## INSTRUCTIONS TO FOLLOW
The exercise asks for every line of the data to be reproduced exactly.

## INFORMATION PROVIDED

+++

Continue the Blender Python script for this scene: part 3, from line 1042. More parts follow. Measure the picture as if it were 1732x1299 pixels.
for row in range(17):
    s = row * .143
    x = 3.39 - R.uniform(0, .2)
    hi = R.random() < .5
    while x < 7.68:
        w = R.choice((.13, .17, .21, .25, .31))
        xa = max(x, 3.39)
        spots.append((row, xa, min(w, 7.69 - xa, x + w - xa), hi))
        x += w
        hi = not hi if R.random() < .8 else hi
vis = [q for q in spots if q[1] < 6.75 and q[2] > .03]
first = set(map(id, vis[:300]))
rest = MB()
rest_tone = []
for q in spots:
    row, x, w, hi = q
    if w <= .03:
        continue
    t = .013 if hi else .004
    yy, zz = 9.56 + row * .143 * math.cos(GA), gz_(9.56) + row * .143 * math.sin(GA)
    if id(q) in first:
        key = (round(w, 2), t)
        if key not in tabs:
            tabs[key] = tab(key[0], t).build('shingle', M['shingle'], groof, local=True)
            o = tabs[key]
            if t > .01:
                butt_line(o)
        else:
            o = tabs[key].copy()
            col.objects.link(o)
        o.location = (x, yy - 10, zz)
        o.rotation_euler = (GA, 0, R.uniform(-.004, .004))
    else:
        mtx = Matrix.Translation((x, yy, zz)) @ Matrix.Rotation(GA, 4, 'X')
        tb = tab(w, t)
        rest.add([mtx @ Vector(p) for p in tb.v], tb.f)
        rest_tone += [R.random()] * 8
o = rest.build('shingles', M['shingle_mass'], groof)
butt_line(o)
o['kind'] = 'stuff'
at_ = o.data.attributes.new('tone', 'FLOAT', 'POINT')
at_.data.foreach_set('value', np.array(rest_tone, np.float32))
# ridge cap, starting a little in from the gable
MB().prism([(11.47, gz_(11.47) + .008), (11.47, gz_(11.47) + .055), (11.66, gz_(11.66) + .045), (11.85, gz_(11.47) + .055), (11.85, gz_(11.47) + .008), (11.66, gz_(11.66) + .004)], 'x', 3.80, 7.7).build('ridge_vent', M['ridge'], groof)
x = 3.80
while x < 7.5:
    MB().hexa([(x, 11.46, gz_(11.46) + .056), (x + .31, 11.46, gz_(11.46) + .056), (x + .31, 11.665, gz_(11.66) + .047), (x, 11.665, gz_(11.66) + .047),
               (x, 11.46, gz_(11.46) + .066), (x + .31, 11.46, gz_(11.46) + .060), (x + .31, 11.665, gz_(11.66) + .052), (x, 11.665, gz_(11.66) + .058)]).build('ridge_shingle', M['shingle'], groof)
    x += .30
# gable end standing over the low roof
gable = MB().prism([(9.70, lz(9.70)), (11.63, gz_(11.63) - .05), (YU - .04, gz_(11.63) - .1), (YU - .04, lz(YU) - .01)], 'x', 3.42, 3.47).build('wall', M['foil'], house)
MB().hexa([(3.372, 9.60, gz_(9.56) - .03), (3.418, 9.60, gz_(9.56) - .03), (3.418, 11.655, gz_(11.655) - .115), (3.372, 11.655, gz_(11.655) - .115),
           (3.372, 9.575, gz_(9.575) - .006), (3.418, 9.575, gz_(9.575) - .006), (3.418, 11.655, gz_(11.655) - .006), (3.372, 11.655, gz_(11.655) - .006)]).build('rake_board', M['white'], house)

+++

## ANSWER TO THIS TASK
Continue the Blender Python script for this scene: part 3, from line 1042. More parts follow. Measure the picture as if it were 1732x1299 pixels.
for row in range(17):
    s = row * .143
    x = 3.39 - R.uniform(0, .2)
    hi = R.random() < .5
    while x < 7.68:
        w = R.choice((.13, .17, .21, .25, .31))
        xa = max(x, 3.39)
        spots.append((row, xa, min(w, 7.69 - xa, x + w - xa), hi))
        x += w
        hi = not hi if R.random() < .8 else hi
vis = [q for q in spots if q[1] < 6.75 and q[2] > .03]
first = set(map(id, vis[:300]))
rest = MB()
rest_tone = []
for q in spots:
    row, x, w, hi = q
    if w <= .03:
        continue
    t = .013 if hi else .004
    yy, zz = 9.56 + row * .143 * math.cos(GA), gz_(9.56) + row * .143 * math.sin(GA)
    if id(q) in first:
        key = (round(w, 2), t)
        if key not in tabs:
            tabs[key] = tab(key[0], t).build('shingle', M['shingle'], groof, local=True)
            o = tabs[key]
            if t > .01:
                butt_line(o)
        else:
            o = tabs[key].copy()
            col.objects.link(o)
        o.location = (x, yy - 10, zz)
        o.rotation_euler = (GA, 0, R.uniform(-.004, .004))
    else:
        mtx = Matrix.Translation((x, yy, zz)) @ Matrix.Rotation(GA, 4, 'X')
        tb = tab(w, t)
        rest.add([mtx @ Vector(p) for p in tb.v], tb.f)
        rest_tone += [R.random()] * 8
o = rest.build('shingles', M['shingle_mass'], groof)
butt_line(o)
o['kind'] = 'stuff'
at_ = o.data.attributes.new('tone', 'FLOAT', 'POINT')
at_.data.foreach_set('value', np.array(rest_tone, np.float32))
# ridge cap, starting a little in from the gable
MB().prism([(11.47, gz_(11.47) + .008), (11.47, gz_(11.47) + .055), (11.66, gz_(11.66) + .045), (11.85, gz_(11.47) + .055), (11.85, gz_(11.47) + .008), (11.66, gz_(11.66) + .004)], 'x', 3.80, 7.7).build('ridge_vent', M['ridge'], groof)
x = 3.80
while x < 7.5:
    MB().hexa([(x, 11.46, gz_(11.46) + .056), (x + .31, 11.46, gz_(11.46) + .056), (x + .31, 11.665, gz_(11.66) + .047), (x, 11.665, gz_(11.66) + .047),
               (x, 11.46, gz_(11.46) + .066), (x + .31, 11.46, gz_(11.46) + .060), (x + .31, 11.665, gz_(11.66) + .052), (x, 11.665, gz_(11.66) + .058)]).build('ridge_shingle', M['shingle'], groof)
    x += .30
# gable end standing over the low roof
gable = MB().prism([(9.70, lz(9.70)), (11.63, gz_(11.63) - .05), (YU - .04, gz_(11.63) - .1), (YU - .04, lz(YU) - .01)], 'x', 3.42, 3.47).build('wall', M['foil'], house)
MB().hexa([(3.372, 9.60, gz_(9.56) - .03), (3.418, 9.60, gz_(9.56) - .03), (3.418, 11.655, gz_(11.655) - .115), (3.372, 11.655, gz_(11.655) - .115),
           (3.372, 9.575, gz_(9.575) - .006), (3.418, 9.575, gz_(9.575) - .006), (3.418, 11.655, gz_(11.655) - .006), (3.372, 11.655, gz_(11.655) - .006)]).build('rake_board', M['white'], house)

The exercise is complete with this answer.